February 3, 2011 - 17:10 AMT
Biblical prophet Zechariah’s burial place discovered

Archaeologists presented an ancient church they have discovered outside Jerusalem that may contain the burial place of the biblical prophet Zechariah.

The Byzantine church in the Judaean hills has an unusually well-preserved mosaic floor depicting lions, foxes, fish and peacocks. It will be visible only for another week before it is covered again with soil for its own protection, said the dig's leader, Amir Ganor of the Israel Antiquities Authority.

The hill-top church was destroyed by an earthquake some 1,300 years ago and lay partly buried until detectives from the authority, pursuing a gang of antiquity thieves, noticed an elaborate doorpost poking through the earth. The robbers got away - they were caught a few months later at a site nearby - but archaeologists began digging at the site, known as Hirbet Madras, in December and eventually uncovered the remains of the church.
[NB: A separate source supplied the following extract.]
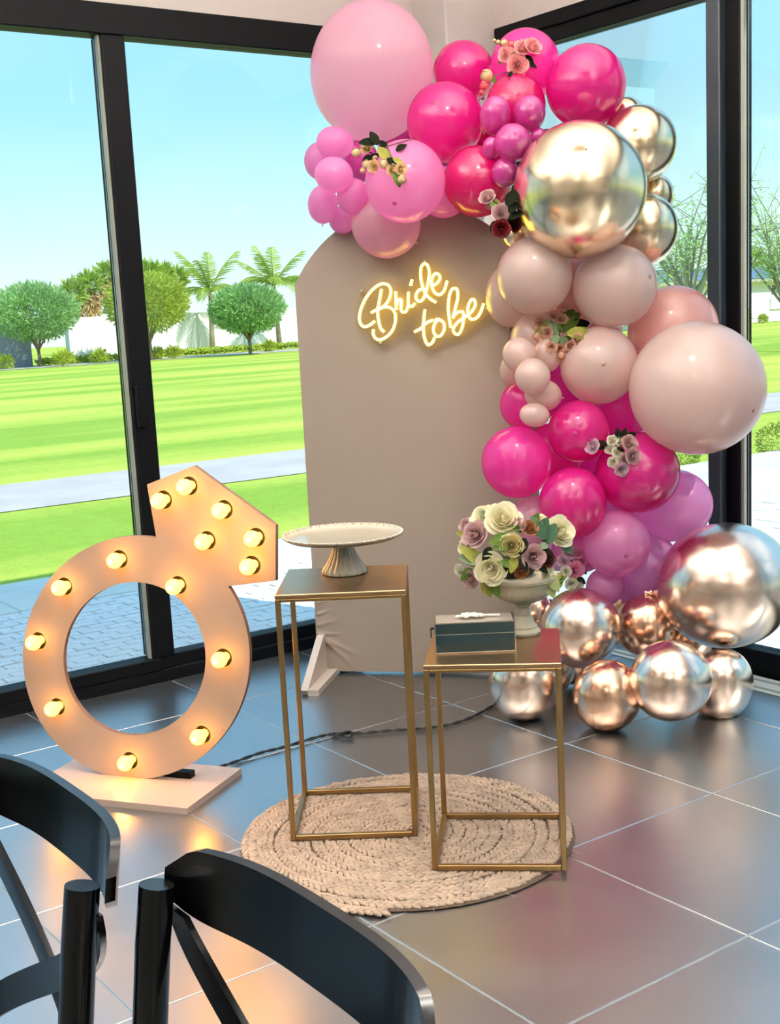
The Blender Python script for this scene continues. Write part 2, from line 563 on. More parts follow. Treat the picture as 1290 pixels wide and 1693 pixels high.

It was about the size of a basketball court and contained fallen marble pillars and the nearly pristine 10-metre-long mosaic.

Beneath the church's altar is a burial chamber that the Antiquities Authority said may have been the tomb of the prophet Zechariah, known from the eponymous book in the Bible, written around 520 BC, which tells of the Jews return from exile in Babylon and the rebuilding of the Temple.

The claim that it was Zechariah's last resting place, which a number of experts have based on Christian sources and an ancient church mosaic showing the Holy Land known as the Madaba Map, has not been proved and is still being studied, dailymail.co.uk reported.